== AIM ==
Across the material below, how many lines contain the word "this"? Give only the number.

═════ AVAILABLE RECORDS

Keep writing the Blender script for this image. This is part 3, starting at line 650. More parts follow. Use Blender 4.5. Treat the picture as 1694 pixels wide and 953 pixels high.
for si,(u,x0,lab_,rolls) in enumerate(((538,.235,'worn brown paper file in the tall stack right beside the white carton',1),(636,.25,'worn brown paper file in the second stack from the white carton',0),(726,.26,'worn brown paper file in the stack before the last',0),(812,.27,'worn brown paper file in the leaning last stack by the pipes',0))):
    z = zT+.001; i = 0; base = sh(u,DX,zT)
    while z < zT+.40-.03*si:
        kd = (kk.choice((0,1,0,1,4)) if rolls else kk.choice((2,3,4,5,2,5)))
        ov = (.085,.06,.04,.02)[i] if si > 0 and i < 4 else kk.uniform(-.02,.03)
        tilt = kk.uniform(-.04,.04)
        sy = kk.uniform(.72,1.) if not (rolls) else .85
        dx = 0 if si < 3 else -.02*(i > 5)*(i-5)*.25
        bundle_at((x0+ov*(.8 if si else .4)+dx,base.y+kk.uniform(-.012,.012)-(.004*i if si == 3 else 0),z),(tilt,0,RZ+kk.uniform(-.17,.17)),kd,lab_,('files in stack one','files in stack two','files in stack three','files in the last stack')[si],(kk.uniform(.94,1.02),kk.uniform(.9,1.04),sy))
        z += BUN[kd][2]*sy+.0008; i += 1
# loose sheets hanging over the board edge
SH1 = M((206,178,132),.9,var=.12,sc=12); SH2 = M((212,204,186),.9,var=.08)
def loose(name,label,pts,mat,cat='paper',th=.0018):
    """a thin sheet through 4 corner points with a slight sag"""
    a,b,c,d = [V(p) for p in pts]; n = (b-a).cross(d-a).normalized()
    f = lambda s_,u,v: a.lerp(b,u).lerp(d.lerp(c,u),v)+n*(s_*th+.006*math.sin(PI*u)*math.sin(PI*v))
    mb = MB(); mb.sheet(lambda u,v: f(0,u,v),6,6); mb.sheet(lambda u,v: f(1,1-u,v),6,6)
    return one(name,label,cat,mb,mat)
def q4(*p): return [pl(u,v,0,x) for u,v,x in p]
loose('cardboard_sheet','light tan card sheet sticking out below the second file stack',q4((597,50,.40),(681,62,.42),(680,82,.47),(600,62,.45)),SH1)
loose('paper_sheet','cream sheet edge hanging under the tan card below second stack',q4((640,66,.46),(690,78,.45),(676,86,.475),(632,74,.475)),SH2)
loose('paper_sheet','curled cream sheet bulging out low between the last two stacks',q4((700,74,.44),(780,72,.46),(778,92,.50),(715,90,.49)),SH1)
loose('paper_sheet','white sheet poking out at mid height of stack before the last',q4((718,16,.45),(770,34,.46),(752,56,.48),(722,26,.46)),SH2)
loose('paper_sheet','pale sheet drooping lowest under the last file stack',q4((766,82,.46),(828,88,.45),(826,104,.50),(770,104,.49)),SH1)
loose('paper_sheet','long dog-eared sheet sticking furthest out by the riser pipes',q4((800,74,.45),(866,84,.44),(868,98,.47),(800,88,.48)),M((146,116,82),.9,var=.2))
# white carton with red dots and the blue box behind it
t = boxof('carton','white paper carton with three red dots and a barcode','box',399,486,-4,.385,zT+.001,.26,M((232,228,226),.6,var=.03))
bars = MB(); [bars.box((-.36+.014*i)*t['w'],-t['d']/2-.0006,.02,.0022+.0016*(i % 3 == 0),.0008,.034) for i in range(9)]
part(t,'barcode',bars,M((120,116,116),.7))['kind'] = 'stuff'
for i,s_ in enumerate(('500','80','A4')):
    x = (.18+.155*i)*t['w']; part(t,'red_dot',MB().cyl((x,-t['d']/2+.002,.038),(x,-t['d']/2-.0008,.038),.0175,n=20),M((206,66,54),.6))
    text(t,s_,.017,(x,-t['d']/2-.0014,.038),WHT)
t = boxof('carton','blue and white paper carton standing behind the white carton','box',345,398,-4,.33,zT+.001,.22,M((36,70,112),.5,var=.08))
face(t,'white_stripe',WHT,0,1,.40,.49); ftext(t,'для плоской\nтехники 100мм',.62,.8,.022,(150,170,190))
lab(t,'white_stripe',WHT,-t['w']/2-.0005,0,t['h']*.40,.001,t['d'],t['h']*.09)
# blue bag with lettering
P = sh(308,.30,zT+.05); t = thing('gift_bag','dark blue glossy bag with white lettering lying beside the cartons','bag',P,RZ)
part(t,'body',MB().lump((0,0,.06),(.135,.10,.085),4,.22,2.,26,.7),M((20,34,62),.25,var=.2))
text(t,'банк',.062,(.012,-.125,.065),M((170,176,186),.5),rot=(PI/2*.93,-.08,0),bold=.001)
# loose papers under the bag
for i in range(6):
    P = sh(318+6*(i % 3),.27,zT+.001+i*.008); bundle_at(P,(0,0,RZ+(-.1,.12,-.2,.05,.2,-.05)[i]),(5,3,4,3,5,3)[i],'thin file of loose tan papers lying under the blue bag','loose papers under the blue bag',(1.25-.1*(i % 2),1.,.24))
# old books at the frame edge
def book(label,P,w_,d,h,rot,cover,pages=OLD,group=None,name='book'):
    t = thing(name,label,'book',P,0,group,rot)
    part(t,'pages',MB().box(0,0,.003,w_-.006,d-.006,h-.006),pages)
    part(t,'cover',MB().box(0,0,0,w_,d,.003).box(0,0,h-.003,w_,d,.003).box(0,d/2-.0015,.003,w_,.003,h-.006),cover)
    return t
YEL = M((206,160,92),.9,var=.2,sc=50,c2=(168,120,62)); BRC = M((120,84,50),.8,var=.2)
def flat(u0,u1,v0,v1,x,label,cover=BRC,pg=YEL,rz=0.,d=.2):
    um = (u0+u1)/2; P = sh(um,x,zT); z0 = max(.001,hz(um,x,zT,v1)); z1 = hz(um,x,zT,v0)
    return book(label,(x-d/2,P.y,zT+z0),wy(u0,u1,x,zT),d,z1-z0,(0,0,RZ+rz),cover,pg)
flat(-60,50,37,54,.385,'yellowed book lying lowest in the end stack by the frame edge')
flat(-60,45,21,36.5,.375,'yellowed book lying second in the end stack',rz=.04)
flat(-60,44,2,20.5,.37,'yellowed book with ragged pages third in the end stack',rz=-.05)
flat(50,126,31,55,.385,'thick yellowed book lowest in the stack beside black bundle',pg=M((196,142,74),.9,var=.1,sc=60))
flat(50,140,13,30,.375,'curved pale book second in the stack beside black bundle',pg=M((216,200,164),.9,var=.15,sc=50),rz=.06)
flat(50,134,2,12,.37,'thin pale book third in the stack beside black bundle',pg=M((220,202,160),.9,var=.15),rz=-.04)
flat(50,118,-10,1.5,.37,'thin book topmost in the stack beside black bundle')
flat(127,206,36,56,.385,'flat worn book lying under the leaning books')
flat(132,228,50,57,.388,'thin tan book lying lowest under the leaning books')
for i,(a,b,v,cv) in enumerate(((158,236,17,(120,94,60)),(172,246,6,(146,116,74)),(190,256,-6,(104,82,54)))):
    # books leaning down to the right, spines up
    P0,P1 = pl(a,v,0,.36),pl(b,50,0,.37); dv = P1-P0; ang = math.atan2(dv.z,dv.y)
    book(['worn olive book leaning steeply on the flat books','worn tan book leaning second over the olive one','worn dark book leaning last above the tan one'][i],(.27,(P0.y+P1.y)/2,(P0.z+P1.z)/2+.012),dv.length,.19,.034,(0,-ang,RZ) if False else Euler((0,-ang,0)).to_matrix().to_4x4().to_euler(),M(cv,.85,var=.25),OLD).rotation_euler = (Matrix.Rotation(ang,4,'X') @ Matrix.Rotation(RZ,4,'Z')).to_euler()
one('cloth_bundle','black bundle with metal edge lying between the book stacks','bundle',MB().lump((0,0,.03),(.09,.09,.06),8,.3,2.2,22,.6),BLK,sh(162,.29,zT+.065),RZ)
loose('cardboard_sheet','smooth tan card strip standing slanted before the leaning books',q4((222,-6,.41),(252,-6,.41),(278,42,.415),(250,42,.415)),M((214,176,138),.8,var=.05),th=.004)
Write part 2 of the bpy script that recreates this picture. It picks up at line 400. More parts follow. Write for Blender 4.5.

══════════

== EXERCISE ANSWER ==
2